══ Input material ══

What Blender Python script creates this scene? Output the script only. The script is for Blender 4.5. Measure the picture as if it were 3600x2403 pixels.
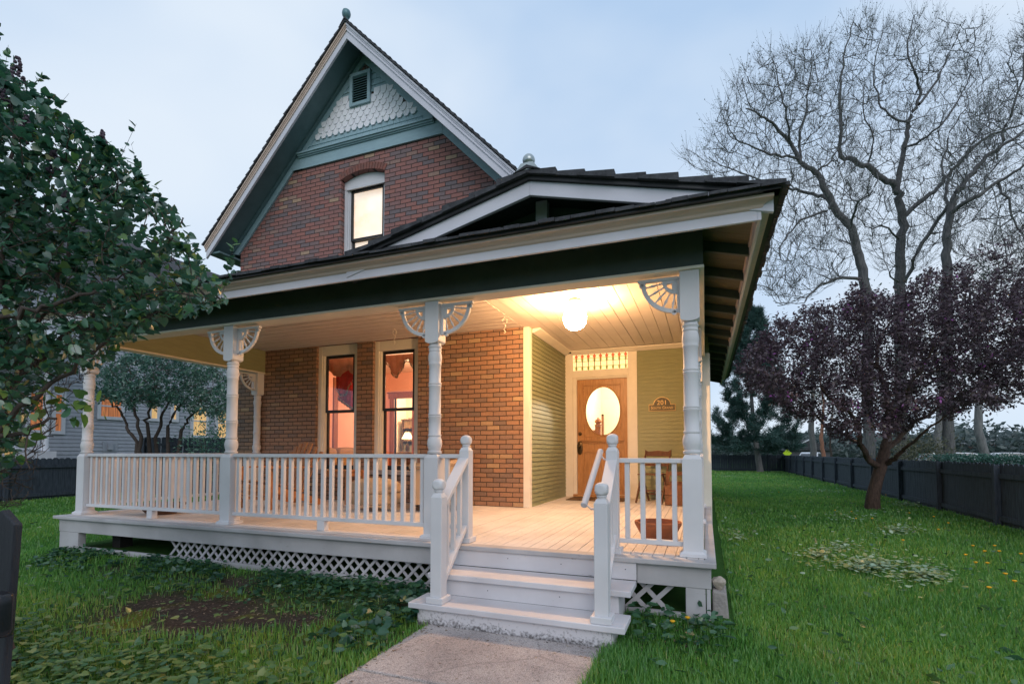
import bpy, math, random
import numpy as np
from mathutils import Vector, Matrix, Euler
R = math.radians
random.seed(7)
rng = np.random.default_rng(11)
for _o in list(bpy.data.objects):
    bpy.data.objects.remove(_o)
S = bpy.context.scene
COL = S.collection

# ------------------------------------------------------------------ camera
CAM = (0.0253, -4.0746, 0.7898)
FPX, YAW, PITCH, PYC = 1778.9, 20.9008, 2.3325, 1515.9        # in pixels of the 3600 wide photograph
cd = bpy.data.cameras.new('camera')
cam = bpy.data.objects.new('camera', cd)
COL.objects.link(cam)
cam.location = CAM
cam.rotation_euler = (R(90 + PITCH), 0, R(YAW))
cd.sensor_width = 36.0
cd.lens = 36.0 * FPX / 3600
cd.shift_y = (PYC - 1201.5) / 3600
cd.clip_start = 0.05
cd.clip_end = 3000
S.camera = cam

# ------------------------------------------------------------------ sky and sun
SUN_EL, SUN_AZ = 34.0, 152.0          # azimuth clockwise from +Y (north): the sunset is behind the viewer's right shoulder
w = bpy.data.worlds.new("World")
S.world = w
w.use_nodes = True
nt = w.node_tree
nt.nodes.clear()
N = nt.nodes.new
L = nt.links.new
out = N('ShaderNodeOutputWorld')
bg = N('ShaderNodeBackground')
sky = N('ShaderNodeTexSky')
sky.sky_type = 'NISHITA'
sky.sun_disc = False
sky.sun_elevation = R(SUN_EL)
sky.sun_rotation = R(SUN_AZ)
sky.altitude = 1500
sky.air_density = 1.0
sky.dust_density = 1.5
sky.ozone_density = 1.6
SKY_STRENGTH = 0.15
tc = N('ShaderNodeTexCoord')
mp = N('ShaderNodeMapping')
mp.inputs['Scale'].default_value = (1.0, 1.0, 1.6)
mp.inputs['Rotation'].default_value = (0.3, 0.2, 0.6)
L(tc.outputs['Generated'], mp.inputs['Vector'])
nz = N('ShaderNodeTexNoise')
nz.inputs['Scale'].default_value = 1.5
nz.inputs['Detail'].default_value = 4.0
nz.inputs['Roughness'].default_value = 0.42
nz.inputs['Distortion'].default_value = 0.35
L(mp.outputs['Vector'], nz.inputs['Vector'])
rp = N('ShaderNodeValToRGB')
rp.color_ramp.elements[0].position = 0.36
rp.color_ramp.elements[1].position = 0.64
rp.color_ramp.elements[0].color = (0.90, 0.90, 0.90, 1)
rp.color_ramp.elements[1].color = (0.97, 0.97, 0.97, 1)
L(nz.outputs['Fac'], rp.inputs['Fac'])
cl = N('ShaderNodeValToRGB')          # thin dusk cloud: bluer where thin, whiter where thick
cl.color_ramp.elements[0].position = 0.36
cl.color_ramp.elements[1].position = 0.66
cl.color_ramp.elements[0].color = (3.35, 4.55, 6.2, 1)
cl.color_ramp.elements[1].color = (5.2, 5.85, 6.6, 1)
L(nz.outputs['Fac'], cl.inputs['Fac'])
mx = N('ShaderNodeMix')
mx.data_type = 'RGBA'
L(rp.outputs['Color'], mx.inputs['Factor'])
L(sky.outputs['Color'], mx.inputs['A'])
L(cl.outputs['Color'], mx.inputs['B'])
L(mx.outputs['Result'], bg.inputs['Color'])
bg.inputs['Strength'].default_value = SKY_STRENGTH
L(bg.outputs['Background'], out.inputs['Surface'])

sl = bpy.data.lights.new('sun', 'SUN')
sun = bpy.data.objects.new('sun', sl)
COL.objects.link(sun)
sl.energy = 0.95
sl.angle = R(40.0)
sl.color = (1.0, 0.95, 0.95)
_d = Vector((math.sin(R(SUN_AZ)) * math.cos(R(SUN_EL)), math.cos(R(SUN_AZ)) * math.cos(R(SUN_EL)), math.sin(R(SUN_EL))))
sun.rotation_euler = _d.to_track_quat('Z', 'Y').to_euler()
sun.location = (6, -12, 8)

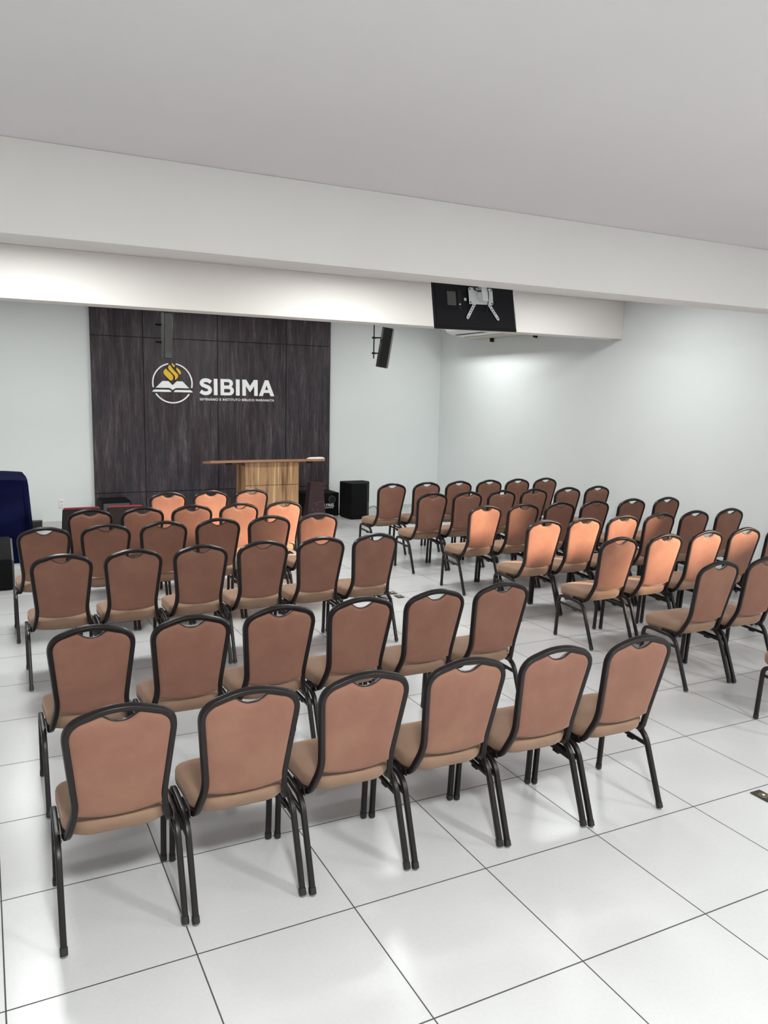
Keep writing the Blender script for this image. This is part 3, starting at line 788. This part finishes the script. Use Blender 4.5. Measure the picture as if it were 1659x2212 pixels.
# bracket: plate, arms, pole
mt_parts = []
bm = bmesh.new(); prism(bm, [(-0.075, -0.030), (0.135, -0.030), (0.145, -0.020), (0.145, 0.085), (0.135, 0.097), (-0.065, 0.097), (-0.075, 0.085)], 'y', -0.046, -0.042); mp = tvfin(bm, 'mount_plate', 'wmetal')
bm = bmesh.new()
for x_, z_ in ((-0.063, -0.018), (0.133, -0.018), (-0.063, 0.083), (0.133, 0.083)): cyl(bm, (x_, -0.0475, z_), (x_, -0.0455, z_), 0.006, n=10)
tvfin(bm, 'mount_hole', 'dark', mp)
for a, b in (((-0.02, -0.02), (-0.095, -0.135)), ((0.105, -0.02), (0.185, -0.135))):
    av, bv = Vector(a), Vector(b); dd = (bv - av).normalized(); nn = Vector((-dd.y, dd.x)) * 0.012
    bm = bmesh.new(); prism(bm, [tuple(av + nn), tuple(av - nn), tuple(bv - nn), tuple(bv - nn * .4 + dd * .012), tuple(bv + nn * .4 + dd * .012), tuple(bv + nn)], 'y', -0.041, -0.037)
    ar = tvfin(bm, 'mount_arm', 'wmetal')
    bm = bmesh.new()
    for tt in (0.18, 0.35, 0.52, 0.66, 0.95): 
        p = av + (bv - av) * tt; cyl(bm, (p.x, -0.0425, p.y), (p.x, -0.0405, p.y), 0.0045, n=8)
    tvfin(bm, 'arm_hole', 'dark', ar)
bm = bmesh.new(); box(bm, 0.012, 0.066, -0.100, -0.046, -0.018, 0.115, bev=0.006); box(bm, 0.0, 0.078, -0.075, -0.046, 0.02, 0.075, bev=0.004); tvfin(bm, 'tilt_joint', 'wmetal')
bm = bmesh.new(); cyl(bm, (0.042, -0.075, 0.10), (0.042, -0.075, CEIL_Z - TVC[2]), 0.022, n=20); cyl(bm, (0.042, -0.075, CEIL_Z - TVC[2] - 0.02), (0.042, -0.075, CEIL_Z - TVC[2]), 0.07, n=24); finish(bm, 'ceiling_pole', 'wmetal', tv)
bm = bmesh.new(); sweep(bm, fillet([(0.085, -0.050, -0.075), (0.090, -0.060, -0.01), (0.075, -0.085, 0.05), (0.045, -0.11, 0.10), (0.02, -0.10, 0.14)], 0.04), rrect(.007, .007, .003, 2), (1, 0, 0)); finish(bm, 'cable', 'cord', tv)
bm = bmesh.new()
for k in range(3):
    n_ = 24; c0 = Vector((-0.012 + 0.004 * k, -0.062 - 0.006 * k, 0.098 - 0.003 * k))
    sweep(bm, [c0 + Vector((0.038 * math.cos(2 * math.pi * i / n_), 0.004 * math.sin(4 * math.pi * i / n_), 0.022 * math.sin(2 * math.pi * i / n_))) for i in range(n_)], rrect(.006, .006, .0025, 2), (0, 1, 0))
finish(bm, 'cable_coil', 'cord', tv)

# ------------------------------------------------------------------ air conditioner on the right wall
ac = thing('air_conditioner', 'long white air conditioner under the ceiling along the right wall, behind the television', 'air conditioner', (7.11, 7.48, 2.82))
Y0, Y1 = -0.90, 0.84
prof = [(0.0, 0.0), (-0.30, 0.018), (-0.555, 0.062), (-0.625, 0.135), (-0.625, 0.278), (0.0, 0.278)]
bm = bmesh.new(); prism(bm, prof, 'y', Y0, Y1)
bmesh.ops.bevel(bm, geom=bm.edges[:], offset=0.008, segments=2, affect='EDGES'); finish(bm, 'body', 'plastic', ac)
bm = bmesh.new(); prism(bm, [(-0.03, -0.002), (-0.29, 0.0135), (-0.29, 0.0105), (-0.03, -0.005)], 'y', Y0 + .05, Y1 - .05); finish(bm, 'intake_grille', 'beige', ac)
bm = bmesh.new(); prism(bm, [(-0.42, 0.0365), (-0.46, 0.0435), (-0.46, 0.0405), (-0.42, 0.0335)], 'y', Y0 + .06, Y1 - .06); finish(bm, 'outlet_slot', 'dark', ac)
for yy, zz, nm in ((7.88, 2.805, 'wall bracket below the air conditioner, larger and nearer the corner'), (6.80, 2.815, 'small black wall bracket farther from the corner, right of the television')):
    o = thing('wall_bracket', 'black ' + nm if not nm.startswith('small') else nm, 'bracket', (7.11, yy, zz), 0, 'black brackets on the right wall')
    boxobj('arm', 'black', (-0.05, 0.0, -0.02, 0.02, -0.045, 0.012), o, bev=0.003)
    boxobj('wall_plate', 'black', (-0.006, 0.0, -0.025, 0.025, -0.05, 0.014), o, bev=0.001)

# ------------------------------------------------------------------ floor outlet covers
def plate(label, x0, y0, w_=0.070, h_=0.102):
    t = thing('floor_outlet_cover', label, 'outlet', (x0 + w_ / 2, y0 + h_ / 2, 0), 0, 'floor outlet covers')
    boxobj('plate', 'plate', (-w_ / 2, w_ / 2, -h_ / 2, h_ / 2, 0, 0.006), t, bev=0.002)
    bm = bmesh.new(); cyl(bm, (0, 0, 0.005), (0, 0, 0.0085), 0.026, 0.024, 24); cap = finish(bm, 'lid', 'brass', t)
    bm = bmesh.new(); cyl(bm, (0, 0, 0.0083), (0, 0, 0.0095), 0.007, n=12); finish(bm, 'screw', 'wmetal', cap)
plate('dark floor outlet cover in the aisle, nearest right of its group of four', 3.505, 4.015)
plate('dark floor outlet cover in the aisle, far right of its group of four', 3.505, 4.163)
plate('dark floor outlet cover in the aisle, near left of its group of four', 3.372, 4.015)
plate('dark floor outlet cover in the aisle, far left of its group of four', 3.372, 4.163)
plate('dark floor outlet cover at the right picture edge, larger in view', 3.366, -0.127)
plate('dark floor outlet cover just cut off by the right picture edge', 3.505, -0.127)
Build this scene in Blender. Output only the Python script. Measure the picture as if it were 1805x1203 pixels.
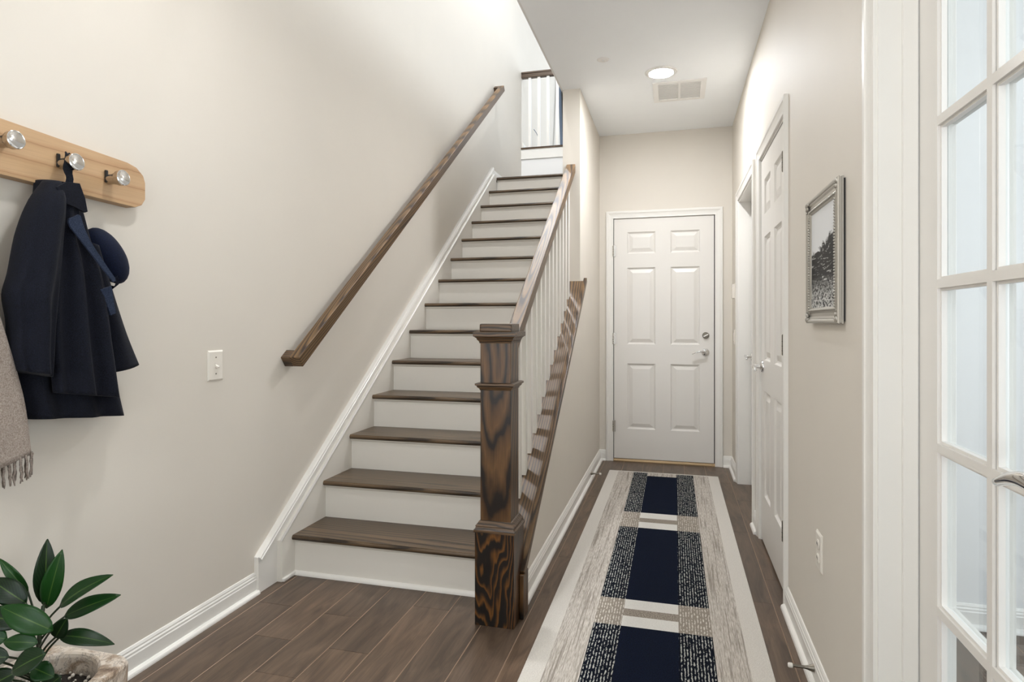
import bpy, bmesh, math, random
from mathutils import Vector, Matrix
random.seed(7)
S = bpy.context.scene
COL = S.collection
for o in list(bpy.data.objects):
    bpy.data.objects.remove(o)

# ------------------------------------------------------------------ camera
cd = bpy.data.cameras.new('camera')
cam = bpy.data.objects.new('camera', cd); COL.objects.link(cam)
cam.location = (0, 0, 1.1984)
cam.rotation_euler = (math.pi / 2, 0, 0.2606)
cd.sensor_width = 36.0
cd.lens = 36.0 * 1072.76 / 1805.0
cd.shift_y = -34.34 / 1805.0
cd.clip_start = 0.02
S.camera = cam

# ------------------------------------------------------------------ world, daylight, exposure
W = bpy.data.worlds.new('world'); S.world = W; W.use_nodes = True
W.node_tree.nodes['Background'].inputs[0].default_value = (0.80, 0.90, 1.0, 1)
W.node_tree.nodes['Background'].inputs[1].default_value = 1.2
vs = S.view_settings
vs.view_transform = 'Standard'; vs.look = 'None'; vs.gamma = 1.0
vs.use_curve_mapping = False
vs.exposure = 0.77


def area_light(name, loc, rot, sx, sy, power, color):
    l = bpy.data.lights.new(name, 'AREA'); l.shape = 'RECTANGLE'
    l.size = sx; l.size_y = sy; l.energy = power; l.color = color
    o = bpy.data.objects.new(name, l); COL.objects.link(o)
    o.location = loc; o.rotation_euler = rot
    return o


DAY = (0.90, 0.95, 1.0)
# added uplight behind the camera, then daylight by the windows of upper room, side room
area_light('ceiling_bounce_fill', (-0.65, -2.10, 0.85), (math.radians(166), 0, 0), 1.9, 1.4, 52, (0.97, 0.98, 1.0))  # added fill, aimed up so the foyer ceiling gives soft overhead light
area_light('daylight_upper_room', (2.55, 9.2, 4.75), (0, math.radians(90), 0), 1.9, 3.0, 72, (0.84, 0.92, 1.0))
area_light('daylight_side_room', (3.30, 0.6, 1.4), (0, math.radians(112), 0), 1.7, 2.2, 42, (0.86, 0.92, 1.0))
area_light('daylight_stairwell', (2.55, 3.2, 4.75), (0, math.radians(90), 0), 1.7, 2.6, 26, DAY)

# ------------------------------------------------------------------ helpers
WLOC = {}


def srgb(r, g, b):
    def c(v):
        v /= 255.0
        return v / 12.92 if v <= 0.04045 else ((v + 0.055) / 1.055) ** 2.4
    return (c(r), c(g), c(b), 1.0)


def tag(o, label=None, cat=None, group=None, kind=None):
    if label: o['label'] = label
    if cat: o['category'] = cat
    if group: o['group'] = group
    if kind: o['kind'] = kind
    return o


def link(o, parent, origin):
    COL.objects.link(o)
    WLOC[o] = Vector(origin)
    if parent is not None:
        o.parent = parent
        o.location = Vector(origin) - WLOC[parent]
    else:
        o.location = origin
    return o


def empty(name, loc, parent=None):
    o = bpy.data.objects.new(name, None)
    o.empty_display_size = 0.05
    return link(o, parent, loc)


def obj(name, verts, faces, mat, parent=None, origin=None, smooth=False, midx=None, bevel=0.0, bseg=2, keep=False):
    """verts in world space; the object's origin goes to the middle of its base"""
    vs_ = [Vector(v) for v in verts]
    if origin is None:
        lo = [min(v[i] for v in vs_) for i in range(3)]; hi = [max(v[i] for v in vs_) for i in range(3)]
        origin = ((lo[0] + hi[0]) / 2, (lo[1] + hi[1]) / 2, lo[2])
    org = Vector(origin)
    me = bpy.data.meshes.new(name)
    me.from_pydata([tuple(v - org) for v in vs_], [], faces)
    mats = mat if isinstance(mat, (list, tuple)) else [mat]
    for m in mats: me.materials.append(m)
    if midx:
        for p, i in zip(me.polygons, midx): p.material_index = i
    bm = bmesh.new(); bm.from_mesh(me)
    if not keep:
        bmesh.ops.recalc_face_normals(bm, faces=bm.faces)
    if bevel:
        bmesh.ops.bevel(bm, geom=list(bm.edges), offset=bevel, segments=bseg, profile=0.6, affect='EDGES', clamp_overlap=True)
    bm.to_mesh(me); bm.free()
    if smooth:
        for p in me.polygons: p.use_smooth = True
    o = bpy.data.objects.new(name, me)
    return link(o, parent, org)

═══

Count the lines of the listing above that include the word "were" and state the total with nothing else.

Answer for the task: 3